▼▼▼
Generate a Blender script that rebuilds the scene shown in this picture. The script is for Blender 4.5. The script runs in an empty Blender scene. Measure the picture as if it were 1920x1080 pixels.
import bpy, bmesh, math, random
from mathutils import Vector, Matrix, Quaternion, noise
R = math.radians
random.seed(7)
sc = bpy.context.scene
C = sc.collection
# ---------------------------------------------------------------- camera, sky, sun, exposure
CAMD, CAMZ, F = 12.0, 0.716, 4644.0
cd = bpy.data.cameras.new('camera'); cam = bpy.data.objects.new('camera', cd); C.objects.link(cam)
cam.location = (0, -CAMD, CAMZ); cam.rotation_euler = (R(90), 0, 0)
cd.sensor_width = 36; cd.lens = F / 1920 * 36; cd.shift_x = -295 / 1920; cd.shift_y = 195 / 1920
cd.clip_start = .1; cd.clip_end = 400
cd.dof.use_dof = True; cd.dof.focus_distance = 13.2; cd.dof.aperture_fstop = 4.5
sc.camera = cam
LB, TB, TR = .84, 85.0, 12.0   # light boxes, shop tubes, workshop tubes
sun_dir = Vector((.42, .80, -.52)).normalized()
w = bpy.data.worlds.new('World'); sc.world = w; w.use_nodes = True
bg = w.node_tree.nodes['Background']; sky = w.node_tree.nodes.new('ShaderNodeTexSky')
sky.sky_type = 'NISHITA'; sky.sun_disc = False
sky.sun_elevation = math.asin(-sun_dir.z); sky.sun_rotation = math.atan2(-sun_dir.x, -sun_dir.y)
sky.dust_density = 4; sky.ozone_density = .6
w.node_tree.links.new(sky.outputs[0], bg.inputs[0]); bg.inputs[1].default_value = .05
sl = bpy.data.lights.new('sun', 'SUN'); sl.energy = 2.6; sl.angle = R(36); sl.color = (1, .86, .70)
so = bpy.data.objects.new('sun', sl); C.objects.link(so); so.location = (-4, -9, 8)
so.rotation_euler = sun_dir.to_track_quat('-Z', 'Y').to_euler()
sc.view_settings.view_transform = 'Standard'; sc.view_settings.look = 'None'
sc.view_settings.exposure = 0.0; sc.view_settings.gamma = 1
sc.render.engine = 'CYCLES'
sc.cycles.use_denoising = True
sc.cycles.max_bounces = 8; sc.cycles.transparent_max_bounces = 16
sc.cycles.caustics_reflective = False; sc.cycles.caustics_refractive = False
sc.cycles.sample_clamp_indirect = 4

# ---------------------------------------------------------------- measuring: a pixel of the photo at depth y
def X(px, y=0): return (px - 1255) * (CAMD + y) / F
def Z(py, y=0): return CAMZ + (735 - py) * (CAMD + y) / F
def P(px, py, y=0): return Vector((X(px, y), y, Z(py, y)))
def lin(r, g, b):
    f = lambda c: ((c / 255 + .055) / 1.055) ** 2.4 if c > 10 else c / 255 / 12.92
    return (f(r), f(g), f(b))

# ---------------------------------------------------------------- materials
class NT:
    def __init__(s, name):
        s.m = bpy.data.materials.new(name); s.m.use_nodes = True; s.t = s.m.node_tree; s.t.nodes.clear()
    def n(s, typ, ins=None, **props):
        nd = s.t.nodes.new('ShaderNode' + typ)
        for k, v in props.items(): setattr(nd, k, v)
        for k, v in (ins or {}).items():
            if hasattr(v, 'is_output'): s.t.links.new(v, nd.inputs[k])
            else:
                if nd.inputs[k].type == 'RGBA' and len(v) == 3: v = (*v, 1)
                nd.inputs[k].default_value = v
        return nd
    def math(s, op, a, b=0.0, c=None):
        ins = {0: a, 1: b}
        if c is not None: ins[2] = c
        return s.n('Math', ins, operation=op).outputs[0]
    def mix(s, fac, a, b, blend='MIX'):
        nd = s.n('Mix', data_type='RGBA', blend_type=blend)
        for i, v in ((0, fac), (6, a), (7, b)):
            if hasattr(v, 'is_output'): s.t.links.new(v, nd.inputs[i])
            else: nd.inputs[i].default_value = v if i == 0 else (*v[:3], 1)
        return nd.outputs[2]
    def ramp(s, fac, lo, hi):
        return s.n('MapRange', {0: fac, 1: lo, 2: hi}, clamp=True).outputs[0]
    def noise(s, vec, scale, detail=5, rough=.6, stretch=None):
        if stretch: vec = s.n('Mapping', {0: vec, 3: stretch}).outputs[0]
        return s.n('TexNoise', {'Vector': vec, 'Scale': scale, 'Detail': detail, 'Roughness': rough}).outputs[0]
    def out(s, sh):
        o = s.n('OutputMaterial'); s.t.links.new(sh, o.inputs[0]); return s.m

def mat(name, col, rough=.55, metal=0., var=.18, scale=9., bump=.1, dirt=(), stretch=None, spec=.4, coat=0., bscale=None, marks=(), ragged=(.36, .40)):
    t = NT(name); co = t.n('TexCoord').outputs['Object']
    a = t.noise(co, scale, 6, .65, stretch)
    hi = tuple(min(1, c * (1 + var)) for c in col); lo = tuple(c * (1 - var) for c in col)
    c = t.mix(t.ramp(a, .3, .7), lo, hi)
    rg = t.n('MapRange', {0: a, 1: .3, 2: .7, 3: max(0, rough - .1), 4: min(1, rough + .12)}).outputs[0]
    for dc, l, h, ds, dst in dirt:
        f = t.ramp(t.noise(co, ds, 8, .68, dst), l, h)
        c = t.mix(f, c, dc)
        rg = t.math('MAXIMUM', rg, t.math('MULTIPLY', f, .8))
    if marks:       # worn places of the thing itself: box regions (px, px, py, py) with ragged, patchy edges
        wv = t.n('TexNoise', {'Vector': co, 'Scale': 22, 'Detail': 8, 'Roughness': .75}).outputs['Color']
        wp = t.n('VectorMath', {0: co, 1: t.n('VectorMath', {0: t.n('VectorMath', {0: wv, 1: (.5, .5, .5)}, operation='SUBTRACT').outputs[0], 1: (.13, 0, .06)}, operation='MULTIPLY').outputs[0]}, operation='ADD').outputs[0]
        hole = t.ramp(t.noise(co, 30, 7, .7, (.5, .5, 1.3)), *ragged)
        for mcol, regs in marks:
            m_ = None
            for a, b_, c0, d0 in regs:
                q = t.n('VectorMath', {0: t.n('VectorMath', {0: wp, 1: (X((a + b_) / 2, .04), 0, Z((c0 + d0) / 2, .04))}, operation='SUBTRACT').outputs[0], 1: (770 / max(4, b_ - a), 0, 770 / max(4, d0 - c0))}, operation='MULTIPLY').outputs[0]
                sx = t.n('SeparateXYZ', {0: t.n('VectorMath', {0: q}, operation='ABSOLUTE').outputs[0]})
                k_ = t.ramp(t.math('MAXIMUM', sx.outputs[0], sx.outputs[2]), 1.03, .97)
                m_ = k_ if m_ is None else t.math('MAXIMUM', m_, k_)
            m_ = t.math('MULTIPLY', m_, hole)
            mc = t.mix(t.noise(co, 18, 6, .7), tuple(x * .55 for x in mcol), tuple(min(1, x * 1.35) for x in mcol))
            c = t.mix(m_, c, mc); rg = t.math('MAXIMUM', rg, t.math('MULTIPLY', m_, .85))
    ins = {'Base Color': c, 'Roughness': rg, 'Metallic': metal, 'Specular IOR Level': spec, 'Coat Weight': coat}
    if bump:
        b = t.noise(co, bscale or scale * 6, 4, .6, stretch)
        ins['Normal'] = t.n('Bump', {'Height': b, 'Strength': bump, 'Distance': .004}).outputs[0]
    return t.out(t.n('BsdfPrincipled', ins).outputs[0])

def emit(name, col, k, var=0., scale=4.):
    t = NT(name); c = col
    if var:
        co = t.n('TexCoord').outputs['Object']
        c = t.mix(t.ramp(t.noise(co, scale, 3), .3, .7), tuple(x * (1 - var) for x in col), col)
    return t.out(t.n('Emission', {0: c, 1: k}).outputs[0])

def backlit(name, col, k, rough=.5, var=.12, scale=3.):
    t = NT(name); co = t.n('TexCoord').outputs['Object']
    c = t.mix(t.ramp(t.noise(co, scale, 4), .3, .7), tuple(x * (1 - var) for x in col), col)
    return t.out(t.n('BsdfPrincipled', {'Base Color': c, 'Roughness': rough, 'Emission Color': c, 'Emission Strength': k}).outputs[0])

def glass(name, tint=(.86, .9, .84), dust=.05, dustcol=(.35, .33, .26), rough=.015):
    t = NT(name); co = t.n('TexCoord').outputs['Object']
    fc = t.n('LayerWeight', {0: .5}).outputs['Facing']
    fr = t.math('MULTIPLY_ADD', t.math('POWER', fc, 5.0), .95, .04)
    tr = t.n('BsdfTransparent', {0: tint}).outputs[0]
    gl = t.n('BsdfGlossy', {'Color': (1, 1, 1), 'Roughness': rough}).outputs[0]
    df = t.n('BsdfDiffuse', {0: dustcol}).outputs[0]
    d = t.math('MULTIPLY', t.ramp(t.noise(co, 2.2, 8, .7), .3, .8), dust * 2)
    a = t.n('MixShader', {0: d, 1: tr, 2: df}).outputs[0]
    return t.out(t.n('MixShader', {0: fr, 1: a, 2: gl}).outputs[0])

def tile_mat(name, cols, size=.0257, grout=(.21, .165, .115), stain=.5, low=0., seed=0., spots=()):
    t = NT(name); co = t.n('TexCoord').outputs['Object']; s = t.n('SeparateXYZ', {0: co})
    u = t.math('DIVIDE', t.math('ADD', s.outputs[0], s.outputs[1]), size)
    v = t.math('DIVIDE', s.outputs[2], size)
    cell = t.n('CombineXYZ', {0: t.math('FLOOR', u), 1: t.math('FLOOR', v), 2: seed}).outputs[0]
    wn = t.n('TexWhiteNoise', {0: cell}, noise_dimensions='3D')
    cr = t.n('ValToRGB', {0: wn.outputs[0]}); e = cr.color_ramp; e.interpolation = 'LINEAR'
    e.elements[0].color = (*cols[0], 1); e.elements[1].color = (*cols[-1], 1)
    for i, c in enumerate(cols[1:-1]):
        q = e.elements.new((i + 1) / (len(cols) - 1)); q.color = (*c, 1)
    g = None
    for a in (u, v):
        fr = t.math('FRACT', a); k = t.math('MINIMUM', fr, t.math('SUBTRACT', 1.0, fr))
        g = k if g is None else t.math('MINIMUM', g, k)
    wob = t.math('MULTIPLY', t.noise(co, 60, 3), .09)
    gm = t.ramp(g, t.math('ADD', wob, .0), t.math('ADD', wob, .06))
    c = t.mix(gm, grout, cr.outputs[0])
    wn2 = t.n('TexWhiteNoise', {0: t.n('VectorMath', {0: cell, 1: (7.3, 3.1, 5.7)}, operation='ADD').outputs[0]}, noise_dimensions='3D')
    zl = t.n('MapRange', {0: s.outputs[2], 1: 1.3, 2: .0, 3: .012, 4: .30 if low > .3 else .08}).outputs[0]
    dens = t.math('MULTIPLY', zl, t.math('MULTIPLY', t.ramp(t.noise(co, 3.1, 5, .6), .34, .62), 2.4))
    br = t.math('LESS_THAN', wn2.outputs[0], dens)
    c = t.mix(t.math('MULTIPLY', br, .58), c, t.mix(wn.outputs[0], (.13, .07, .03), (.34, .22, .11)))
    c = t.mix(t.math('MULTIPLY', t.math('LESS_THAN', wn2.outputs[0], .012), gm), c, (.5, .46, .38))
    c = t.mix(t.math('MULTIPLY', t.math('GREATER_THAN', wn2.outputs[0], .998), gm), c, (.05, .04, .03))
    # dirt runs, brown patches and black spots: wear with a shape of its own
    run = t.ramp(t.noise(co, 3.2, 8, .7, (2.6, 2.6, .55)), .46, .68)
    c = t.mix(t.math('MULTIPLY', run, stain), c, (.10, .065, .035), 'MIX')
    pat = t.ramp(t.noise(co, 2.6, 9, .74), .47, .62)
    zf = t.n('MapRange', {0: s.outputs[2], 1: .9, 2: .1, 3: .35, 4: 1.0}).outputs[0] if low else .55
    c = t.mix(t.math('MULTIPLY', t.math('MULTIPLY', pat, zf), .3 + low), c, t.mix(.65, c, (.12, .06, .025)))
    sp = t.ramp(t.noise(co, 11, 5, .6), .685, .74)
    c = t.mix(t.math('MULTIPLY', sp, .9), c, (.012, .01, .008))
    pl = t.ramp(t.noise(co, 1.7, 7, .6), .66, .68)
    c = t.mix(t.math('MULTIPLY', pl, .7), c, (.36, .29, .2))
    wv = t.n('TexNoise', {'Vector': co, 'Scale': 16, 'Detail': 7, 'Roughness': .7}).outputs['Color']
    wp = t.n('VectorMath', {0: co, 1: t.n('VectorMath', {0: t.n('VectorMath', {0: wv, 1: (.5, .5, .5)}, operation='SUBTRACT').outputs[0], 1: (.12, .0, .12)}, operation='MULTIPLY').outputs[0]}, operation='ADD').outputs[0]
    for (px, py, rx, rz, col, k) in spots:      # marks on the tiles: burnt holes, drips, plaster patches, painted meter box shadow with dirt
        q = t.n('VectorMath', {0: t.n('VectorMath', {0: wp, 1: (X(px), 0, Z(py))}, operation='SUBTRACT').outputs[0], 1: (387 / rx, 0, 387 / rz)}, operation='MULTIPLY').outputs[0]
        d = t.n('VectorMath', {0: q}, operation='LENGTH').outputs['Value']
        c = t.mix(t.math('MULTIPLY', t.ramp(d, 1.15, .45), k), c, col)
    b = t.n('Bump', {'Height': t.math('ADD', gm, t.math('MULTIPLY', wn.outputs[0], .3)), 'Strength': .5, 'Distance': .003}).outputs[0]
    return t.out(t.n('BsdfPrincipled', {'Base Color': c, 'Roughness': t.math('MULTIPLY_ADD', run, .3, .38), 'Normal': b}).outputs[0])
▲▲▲
▸ Task statement
Restate, word for word and with nothing added, the lines from the first line of the listing through the one where "sc.cycles.sample_clamp_indirect = 4" stands.

▸ Answer
Generate a Blender script that rebuilds the scene shown in this picture. The script is for Blender 4.5. The script runs in an empty Blender scene. Measure the picture as if it were 1920x1080 pixels.
import bpy, bmesh, math, random
from mathutils import Vector, Matrix, Quaternion, noise
R = math.radians
random.seed(7)
sc = bpy.context.scene
C = sc.collection
# ---------------------------------------------------------------- camera, sky, sun, exposure
CAMD, CAMZ, F = 12.0, 0.716, 4644.0
cd = bpy.data.cameras.new('camera'); cam = bpy.data.objects.new('camera', cd); C.objects.link(cam)
cam.location = (0, -CAMD, CAMZ); cam.rotation_euler = (R(90), 0, 0)
cd.sensor_width = 36; cd.lens = F / 1920 * 36; cd.shift_x = -295 / 1920; cd.shift_y = 195 / 1920
cd.clip_start = .1; cd.clip_end = 400
cd.dof.use_dof = True; cd.dof.focus_distance = 13.2; cd.dof.aperture_fstop = 4.5
sc.camera = cam
LB, TB, TR = .84, 85.0, 12.0   # light boxes, shop tubes, workshop tubes
sun_dir = Vector((.42, .80, -.52)).normalized()
w = bpy.data.worlds.new('World'); sc.world = w; w.use_nodes = True
bg = w.node_tree.nodes['Background']; sky = w.node_tree.nodes.new('ShaderNodeTexSky')
sky.sky_type = 'NISHITA'; sky.sun_disc = False
sky.sun_elevation = math.asin(-sun_dir.z); sky.sun_rotation = math.atan2(-sun_dir.x, -sun_dir.y)
sky.dust_density = 4; sky.ozone_density = .6
w.node_tree.links.new(sky.outputs[0], bg.inputs[0]); bg.inputs[1].default_value = .05
sl = bpy.data.lights.new('sun', 'SUN'); sl.energy = 2.6; sl.angle = R(36); sl.color = (1, .86, .70)
so = bpy.data.objects.new('sun', sl); C.objects.link(so); so.location = (-4, -9, 8)
so.rotation_euler = sun_dir.to_track_quat('-Z', 'Y').to_euler()
sc.view_settings.view_transform = 'Standard'; sc.view_settings.look = 'None'
sc.view_settings.exposure = 0.0; sc.view_settings.gamma = 1
sc.render.engine = 'CYCLES'
sc.cycles.use_denoising = True
sc.cycles.max_bounces = 8; sc.cycles.transparent_max_bounces = 16
sc.cycles.caustics_reflective = False; sc.cycles.caustics_refractive = False
sc.cycles.sample_clamp_indirect = 4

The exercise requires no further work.